> _EXERCISE BRIEF_
Which lines of the records contain "scene"? Collect every one of them.

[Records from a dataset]
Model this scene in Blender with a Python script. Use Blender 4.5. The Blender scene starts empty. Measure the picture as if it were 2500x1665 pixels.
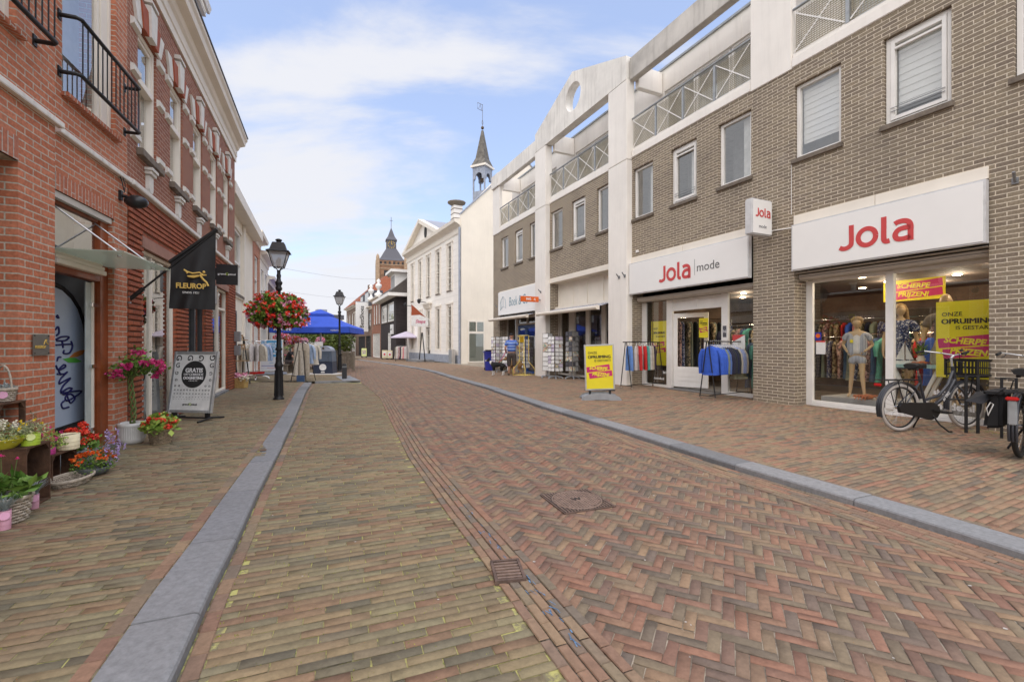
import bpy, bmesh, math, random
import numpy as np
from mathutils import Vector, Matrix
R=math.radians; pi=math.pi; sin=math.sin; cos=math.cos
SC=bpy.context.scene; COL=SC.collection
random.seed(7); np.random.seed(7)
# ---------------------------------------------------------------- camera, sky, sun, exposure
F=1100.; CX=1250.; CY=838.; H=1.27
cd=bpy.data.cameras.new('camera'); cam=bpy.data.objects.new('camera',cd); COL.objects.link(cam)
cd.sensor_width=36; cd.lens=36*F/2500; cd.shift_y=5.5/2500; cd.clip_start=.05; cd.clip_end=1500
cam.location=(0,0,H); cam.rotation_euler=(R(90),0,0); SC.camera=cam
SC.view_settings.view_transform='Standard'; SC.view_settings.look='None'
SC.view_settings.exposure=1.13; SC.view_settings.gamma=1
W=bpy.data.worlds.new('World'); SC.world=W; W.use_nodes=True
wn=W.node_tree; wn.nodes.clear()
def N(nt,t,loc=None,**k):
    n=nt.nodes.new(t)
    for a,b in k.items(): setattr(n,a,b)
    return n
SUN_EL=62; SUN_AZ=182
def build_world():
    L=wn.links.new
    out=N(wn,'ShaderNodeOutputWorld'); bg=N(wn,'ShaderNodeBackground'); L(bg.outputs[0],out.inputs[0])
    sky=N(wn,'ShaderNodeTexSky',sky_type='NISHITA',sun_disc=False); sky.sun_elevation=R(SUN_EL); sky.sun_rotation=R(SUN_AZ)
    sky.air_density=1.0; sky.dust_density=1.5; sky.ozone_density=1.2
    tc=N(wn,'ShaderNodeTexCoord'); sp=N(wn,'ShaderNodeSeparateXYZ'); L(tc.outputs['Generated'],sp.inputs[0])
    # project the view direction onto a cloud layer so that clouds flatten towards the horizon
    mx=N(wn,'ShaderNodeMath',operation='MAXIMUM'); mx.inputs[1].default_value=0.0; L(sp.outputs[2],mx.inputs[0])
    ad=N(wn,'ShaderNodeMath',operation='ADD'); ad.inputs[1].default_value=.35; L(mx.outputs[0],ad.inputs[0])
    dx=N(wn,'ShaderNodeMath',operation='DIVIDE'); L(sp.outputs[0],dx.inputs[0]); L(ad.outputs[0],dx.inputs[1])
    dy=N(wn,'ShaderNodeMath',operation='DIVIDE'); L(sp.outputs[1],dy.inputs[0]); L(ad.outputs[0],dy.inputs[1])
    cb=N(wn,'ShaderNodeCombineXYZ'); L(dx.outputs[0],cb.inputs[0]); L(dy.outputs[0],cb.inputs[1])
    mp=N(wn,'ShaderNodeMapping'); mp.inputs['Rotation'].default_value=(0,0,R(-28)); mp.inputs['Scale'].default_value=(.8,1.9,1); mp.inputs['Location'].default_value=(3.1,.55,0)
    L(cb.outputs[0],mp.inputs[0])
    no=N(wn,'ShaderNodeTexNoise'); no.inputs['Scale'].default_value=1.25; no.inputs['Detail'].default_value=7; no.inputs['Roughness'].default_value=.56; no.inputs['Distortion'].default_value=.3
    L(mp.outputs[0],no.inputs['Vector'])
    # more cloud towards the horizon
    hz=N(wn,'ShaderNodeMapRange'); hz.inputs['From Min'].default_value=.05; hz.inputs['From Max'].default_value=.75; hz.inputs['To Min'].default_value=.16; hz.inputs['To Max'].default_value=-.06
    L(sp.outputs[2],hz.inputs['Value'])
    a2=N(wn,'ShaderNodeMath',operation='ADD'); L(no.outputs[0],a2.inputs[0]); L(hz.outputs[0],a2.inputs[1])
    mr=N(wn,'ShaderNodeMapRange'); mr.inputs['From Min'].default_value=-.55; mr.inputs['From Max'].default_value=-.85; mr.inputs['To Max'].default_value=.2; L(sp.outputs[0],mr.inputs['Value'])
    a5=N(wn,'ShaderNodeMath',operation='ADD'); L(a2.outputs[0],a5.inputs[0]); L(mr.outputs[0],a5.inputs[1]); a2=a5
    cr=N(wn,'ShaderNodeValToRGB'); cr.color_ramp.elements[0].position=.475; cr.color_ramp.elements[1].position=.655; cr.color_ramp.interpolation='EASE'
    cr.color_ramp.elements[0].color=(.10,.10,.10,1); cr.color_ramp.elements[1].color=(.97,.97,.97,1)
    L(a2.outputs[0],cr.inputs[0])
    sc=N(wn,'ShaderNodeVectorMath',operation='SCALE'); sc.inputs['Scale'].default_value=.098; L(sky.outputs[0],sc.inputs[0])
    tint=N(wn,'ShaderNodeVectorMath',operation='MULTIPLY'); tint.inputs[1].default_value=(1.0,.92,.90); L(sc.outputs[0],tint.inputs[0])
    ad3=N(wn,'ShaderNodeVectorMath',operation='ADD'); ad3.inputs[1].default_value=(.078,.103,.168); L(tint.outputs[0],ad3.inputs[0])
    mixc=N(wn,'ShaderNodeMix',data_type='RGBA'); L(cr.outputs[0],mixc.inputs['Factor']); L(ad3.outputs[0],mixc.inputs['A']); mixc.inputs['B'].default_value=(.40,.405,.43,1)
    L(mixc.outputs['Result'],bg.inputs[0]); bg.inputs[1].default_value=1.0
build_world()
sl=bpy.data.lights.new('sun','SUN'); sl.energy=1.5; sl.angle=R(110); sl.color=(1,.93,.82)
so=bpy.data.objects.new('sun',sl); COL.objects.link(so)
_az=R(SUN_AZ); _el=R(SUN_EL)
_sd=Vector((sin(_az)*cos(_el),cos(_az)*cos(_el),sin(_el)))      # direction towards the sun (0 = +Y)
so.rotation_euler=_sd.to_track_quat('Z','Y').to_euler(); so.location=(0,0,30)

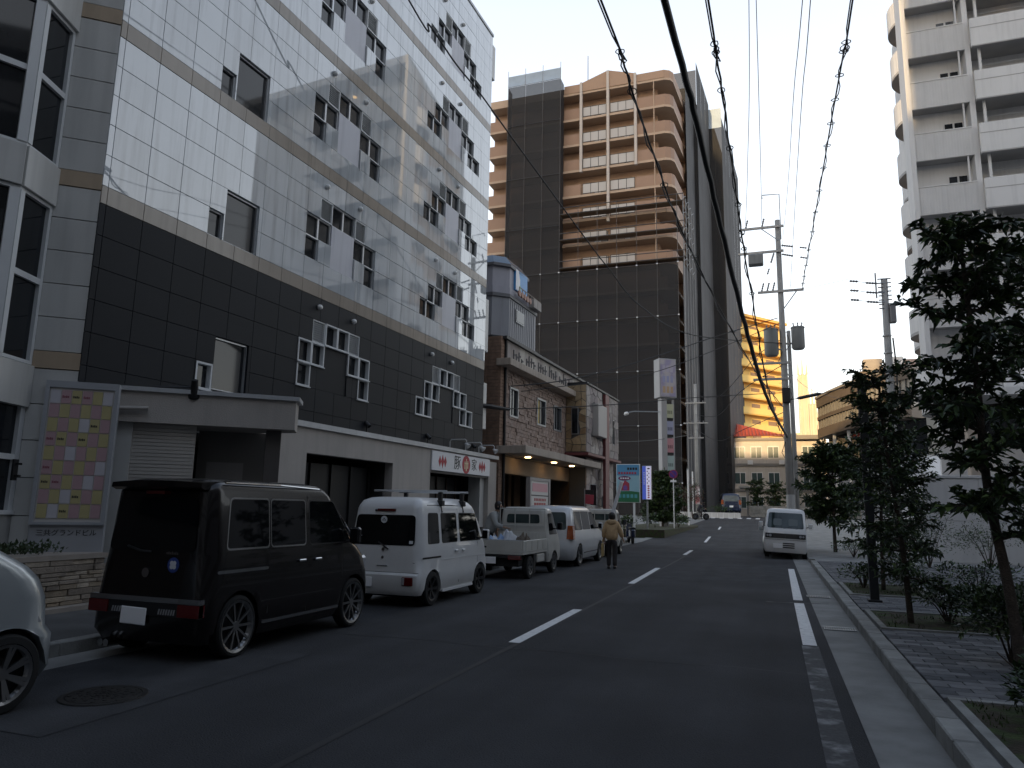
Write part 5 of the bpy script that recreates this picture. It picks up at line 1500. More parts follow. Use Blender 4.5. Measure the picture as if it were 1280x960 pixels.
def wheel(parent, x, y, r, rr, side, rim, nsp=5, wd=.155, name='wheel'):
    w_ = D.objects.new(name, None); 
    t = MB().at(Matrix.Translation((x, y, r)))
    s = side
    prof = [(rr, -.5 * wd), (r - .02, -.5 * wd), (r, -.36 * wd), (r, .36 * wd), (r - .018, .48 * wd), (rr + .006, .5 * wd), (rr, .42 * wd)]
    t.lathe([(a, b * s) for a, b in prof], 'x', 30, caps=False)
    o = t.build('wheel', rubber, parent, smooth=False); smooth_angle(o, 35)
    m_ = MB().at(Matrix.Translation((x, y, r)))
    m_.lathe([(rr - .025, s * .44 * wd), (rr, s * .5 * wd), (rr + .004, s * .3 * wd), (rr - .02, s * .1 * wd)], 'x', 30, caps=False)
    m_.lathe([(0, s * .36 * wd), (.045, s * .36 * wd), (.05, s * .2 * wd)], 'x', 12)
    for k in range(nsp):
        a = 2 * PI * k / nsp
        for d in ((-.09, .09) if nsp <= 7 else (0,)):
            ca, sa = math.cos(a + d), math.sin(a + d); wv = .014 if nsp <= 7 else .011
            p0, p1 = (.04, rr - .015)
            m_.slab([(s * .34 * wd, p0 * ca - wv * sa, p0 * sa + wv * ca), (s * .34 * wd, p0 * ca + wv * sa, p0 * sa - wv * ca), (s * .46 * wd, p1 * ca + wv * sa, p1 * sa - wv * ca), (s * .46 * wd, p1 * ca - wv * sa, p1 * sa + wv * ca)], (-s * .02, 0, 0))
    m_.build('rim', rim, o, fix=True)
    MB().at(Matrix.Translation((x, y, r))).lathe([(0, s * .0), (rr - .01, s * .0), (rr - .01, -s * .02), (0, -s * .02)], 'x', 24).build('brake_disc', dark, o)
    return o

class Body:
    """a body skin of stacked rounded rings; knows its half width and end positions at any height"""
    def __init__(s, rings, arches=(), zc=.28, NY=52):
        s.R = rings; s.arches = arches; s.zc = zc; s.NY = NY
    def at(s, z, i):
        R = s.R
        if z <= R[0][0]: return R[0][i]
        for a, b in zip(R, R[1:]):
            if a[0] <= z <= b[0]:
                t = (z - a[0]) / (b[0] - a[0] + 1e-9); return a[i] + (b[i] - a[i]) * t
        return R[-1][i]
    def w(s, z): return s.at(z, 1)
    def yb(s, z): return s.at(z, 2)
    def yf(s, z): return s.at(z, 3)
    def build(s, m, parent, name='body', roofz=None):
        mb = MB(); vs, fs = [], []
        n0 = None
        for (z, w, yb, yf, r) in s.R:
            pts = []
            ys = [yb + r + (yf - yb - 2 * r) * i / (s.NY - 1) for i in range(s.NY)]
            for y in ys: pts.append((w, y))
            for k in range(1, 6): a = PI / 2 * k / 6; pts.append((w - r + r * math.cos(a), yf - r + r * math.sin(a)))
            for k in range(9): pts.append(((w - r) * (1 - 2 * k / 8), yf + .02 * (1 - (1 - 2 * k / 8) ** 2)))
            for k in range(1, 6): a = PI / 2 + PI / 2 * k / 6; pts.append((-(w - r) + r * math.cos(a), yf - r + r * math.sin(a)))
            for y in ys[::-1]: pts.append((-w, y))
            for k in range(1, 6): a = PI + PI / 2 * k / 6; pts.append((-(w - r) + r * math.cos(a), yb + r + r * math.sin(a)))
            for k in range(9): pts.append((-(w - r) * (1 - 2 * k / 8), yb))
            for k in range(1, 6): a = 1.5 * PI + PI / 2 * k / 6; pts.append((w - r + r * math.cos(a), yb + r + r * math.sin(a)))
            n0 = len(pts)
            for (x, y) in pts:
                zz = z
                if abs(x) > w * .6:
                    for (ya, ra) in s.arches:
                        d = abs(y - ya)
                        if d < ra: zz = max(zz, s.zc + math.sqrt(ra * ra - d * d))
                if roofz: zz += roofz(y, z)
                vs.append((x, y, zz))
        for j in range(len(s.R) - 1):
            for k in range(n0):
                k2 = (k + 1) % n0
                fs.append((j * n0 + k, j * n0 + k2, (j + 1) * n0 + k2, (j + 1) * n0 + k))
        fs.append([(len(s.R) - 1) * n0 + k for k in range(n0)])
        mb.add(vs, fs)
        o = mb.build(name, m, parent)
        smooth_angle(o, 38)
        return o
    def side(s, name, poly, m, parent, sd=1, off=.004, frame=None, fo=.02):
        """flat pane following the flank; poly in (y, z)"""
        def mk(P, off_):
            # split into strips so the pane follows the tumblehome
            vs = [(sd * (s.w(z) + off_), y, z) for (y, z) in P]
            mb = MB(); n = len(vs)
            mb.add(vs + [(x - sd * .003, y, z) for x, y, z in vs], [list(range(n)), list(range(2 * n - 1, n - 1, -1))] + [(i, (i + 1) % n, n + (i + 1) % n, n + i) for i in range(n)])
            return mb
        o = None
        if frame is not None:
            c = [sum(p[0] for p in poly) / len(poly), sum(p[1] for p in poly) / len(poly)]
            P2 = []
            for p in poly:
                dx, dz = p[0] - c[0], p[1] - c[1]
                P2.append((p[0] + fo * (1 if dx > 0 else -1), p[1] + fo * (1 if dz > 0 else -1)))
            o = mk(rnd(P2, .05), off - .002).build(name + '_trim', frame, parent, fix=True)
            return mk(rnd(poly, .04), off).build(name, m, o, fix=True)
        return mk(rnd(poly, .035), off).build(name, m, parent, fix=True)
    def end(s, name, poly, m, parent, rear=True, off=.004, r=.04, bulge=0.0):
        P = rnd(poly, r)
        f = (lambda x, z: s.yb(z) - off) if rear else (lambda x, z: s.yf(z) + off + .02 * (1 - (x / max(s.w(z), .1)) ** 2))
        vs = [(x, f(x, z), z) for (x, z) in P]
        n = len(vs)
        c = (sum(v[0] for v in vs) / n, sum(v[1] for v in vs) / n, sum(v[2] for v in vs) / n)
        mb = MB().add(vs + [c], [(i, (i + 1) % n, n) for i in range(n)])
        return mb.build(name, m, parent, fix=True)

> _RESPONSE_
Model this scene in Blender with a Python script. Use Blender 4.5. The Blender scene starts empty. Measure the picture as if it were 2500x1665 pixels.
SC=bpy.context.scene; COL=SC.collection